Exercise directions – Retype the data that follows line by line, exactly, and leave its pictures out.

────────────────────

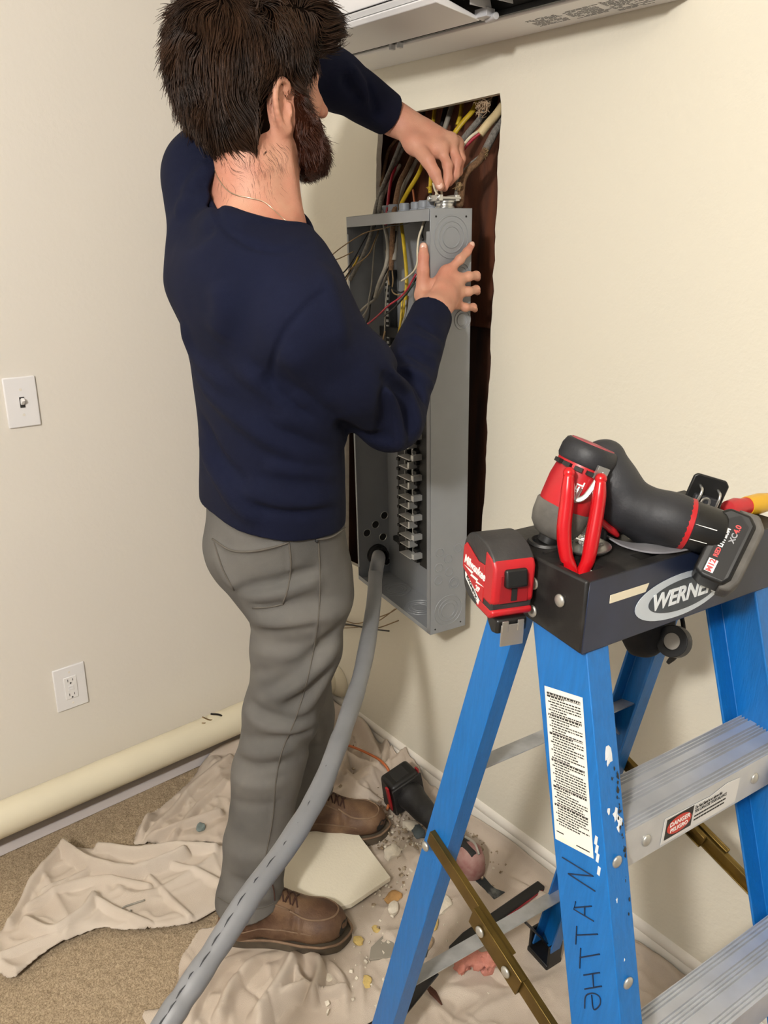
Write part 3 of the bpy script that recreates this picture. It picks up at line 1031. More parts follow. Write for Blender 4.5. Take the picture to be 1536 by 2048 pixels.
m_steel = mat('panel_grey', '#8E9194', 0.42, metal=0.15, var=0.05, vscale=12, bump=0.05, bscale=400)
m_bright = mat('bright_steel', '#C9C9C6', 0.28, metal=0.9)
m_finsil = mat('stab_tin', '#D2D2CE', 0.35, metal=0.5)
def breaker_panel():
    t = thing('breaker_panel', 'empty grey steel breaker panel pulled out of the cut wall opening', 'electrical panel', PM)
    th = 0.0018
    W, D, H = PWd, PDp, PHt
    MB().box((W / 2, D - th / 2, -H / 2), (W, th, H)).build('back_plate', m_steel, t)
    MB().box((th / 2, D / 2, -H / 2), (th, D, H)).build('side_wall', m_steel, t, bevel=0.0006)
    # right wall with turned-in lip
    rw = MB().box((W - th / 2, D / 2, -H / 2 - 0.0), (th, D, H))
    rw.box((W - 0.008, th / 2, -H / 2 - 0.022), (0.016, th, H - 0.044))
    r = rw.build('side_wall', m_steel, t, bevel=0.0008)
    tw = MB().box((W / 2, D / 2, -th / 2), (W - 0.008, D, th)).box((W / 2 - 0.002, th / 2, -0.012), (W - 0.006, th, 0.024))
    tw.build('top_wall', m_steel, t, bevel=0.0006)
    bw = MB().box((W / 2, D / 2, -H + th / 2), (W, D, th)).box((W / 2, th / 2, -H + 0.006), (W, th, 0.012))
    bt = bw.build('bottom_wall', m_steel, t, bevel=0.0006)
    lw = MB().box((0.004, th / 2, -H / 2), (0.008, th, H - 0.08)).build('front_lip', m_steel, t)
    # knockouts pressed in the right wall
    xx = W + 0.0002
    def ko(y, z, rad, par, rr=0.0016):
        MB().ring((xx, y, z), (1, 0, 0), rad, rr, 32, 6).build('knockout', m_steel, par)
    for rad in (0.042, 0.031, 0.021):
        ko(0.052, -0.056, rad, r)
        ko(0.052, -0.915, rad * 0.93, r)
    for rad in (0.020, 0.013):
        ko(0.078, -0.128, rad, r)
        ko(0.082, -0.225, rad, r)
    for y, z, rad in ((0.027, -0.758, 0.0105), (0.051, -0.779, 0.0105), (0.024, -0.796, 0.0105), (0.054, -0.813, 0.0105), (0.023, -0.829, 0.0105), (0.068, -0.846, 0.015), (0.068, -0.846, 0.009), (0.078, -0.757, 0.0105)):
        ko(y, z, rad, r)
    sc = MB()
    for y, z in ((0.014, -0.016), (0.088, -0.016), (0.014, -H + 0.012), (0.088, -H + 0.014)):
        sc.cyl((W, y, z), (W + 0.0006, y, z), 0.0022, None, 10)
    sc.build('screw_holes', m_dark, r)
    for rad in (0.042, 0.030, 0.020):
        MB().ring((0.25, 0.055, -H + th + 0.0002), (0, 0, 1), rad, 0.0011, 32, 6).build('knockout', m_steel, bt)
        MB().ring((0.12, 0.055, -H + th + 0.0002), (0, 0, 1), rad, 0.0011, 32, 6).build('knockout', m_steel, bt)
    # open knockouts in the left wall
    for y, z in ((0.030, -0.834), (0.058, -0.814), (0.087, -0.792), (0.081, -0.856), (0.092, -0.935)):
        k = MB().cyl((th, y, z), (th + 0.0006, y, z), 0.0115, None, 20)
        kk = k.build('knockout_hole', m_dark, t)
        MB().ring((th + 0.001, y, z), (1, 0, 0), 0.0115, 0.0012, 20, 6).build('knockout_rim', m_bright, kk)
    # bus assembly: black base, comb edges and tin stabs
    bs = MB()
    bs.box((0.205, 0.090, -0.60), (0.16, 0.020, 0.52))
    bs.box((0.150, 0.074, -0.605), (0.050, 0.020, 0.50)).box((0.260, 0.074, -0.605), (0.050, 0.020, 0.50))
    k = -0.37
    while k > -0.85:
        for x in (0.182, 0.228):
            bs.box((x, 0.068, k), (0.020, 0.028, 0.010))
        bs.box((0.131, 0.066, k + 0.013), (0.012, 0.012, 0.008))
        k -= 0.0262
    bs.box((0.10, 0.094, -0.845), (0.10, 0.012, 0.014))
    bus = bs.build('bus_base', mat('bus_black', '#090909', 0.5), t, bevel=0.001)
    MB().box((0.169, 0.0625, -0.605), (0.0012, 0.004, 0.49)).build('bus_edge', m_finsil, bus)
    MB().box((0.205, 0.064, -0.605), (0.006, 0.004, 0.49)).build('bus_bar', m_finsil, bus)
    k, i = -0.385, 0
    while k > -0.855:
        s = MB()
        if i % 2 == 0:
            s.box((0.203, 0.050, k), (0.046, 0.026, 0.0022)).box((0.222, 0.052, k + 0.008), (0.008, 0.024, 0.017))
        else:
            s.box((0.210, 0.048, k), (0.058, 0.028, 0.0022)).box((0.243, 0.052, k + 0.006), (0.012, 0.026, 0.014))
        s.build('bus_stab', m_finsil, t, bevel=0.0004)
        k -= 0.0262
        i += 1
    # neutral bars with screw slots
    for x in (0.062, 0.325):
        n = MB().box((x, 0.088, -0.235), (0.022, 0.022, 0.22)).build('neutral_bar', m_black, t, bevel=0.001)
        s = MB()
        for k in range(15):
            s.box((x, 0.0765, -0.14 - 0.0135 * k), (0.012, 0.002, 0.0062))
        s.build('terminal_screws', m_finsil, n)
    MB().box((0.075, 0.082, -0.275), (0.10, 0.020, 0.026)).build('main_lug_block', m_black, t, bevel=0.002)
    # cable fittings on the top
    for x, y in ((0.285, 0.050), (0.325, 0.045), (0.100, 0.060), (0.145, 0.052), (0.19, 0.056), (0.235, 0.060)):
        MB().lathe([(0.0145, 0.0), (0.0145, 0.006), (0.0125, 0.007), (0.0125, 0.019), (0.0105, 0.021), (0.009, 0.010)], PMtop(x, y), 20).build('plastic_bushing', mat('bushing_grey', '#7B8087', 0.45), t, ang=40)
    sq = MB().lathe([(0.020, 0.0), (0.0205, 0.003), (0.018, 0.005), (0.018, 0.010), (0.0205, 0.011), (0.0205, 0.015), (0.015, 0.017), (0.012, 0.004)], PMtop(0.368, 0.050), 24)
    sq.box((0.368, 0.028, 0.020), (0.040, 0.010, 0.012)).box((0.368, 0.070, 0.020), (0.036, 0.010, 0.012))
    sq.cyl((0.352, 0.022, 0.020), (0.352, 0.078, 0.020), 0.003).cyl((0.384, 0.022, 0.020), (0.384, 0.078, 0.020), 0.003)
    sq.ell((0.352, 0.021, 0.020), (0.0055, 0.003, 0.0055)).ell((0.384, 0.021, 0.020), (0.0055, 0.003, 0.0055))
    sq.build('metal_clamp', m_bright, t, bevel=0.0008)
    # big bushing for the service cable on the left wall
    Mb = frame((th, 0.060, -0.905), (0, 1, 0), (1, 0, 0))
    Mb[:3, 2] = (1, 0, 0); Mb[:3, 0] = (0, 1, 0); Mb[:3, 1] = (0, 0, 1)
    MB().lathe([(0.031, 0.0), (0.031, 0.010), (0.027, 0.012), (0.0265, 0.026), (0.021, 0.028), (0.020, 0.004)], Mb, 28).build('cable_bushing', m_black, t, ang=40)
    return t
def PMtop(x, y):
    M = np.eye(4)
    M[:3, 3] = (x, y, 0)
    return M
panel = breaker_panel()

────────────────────

Task output –
Write part 3 of the bpy script that recreates this picture. It picks up at line 1031. More parts follow. Write for Blender 4.5. Take the picture to be 1536 by 2048 pixels.
m_steel = mat('panel_grey', '#8E9194', 0.42, metal=0.15, var=0.05, vscale=12, bump=0.05, bscale=400)
m_bright = mat('bright_steel', '#C9C9C6', 0.28, metal=0.9)
m_finsil = mat('stab_tin', '#D2D2CE', 0.35, metal=0.5)
def breaker_panel():
    t = thing('breaker_panel', 'empty grey steel breaker panel pulled out of the cut wall opening', 'electrical panel', PM)
    th = 0.0018
    W, D, H = PWd, PDp, PHt
    MB().box((W / 2, D - th / 2, -H / 2), (W, th, H)).build('back_plate', m_steel, t)
    MB().box((th / 2, D / 2, -H / 2), (th, D, H)).build('side_wall', m_steel, t, bevel=0.0006)
    # right wall with turned-in lip
    rw = MB().box((W - th / 2, D / 2, -H / 2 - 0.0), (th, D, H))
    rw.box((W - 0.008, th / 2, -H / 2 - 0.022), (0.016, th, H - 0.044))
    r = rw.build('side_wall', m_steel, t, bevel=0.0008)
    tw = MB().box((W / 2, D / 2, -th / 2), (W - 0.008, D, th)).box((W / 2 - 0.002, th / 2, -0.012), (W - 0.006, th, 0.024))
    tw.build('top_wall', m_steel, t, bevel=0.0006)
    bw = MB().box((W / 2, D / 2, -H + th / 2), (W, D, th)).box((W / 2, th / 2, -H + 0.006), (W, th, 0.012))
    bt = bw.build('bottom_wall', m_steel, t, bevel=0.0006)
    lw = MB().box((0.004, th / 2, -H / 2), (0.008, th, H - 0.08)).build('front_lip', m_steel, t)
    # knockouts pressed in the right wall
    xx = W + 0.0002
    def ko(y, z, rad, par, rr=0.0016):
        MB().ring((xx, y, z), (1, 0, 0), rad, rr, 32, 6).build('knockout', m_steel, par)
    for rad in (0.042, 0.031, 0.021):
        ko(0.052, -0.056, rad, r)
        ko(0.052, -0.915, rad * 0.93, r)
    for rad in (0.020, 0.013):
        ko(0.078, -0.128, rad, r)
        ko(0.082, -0.225, rad, r)
    for y, z, rad in ((0.027, -0.758, 0.0105), (0.051, -0.779, 0.0105), (0.024, -0.796, 0.0105), (0.054, -0.813, 0.0105), (0.023, -0.829, 0.0105), (0.068, -0.846, 0.015), (0.068, -0.846, 0.009), (0.078, -0.757, 0.0105)):
        ko(y, z, rad, r)
    sc = MB()
    for y, z in ((0.014, -0.016), (0.088, -0.016), (0.014, -H + 0.012), (0.088, -H + 0.014)):
        sc.cyl((W, y, z), (W + 0.0006, y, z), 0.0022, None, 10)
    sc.build('screw_holes', m_dark, r)
    for rad in (0.042, 0.030, 0.020):
        MB().ring((0.25, 0.055, -H + th + 0.0002), (0, 0, 1), rad, 0.0011, 32, 6).build('knockout', m_steel, bt)
        MB().ring((0.12, 0.055, -H + th + 0.0002), (0, 0, 1), rad, 0.0011, 32, 6).build('knockout', m_steel, bt)
    # open knockouts in the left wall
    for y, z in ((0.030, -0.834), (0.058, -0.814), (0.087, -0.792), (0.081, -0.856), (0.092, -0.935)):
        k = MB().cyl((th, y, z), (th + 0.0006, y, z), 0.0115, None, 20)
        kk = k.build('knockout_hole', m_dark, t)
        MB().ring((th + 0.001, y, z), (1, 0, 0), 0.0115, 0.0012, 20, 6).build('knockout_rim', m_bright, kk)
    # bus assembly: black base, comb edges and tin stabs
    bs = MB()
    bs.box((0.205, 0.090, -0.60), (0.16, 0.020, 0.52))
    bs.box((0.150, 0.074, -0.605), (0.050, 0.020, 0.50)).box((0.260, 0.074, -0.605), (0.050, 0.020, 0.50))
    k = -0.37
    while k > -0.85:
        for x in (0.182, 0.228):
            bs.box((x, 0.068, k), (0.020, 0.028, 0.010))
        bs.box((0.131, 0.066, k + 0.013), (0.012, 0.012, 0.008))
        k -= 0.0262
    bs.box((0.10, 0.094, -0.845), (0.10, 0.012, 0.014))
    bus = bs.build('bus_base', mat('bus_black', '#090909', 0.5), t, bevel=0.001)
    MB().box((0.169, 0.0625, -0.605), (0.0012, 0.004, 0.49)).build('bus_edge', m_finsil, bus)
    MB().box((0.205, 0.064, -0.605), (0.006, 0.004, 0.49)).build('bus_bar', m_finsil, bus)
    k, i = -0.385, 0
    while k > -0.855:
        s = MB()
        if i % 2 == 0:
            s.box((0.203, 0.050, k), (0.046, 0.026, 0.0022)).box((0.222, 0.052, k + 0.008), (0.008, 0.024, 0.017))
        else:
            s.box((0.210, 0.048, k), (0.058, 0.028, 0.0022)).box((0.243, 0.052, k + 0.006), (0.012, 0.026, 0.014))
        s.build('bus_stab', m_finsil, t, bevel=0.0004)
        k -= 0.0262
        i += 1
    # neutral bars with screw slots
    for x in (0.062, 0.325):
        n = MB().box((x, 0.088, -0.235), (0.022, 0.022, 0.22)).build('neutral_bar', m_black, t, bevel=0.001)
        s = MB()
        for k in range(15):
            s.box((x, 0.0765, -0.14 - 0.0135 * k), (0.012, 0.002, 0.0062))
        s.build('terminal_screws', m_finsil, n)
    MB().box((0.075, 0.082, -0.275), (0.10, 0.020, 0.026)).build('main_lug_block', m_black, t, bevel=0.002)
    # cable fittings on the top
    for x, y in ((0.285, 0.050), (0.325, 0.045), (0.100, 0.060), (0.145, 0.052), (0.19, 0.056), (0.235, 0.060)):
        MB().lathe([(0.0145, 0.0), (0.0145, 0.006), (0.0125, 0.007), (0.0125, 0.019), (0.0105, 0.021), (0.009, 0.010)], PMtop(x, y), 20).build('plastic_bushing', mat('bushing_grey', '#7B8087', 0.45), t, ang=40)
    sq = MB().lathe([(0.020, 0.0), (0.0205, 0.003), (0.018, 0.005), (0.018, 0.010), (0.0205, 0.011), (0.0205, 0.015), (0.015, 0.017), (0.012, 0.004)], PMtop(0.368, 0.050), 24)
    sq.box((0.368, 0.028, 0.020), (0.040, 0.010, 0.012)).box((0.368, 0.070, 0.020), (0.036, 0.010, 0.012))
    sq.cyl((0.352, 0.022, 0.020), (0.352, 0.078, 0.020), 0.003).cyl((0.384, 0.022, 0.020), (0.384, 0.078, 0.020), 0.003)
    sq.ell((0.352, 0.021, 0.020), (0.0055, 0.003, 0.0055)).ell((0.384, 0.021, 0.020), (0.0055, 0.003, 0.0055))
    sq.build('metal_clamp', m_bright, t, bevel=0.0008)
    # big bushing for the service cable on the left wall
    Mb = frame((th, 0.060, -0.905), (0, 1, 0), (1, 0, 0))
    Mb[:3, 2] = (1, 0, 0); Mb[:3, 0] = (0, 1, 0); Mb[:3, 1] = (0, 0, 1)
    MB().lathe([(0.031, 0.0), (0.031, 0.010), (0.027, 0.012), (0.0265, 0.026), (0.021, 0.028), (0.020, 0.004)], Mb, 28).build('cable_bushing', m_black, t, ang=40)
    return t
def PMtop(x, y):
    M = np.eye(4)
    M[:3, 3] = (x, y, 0)
    return M
panel = breaker_panel()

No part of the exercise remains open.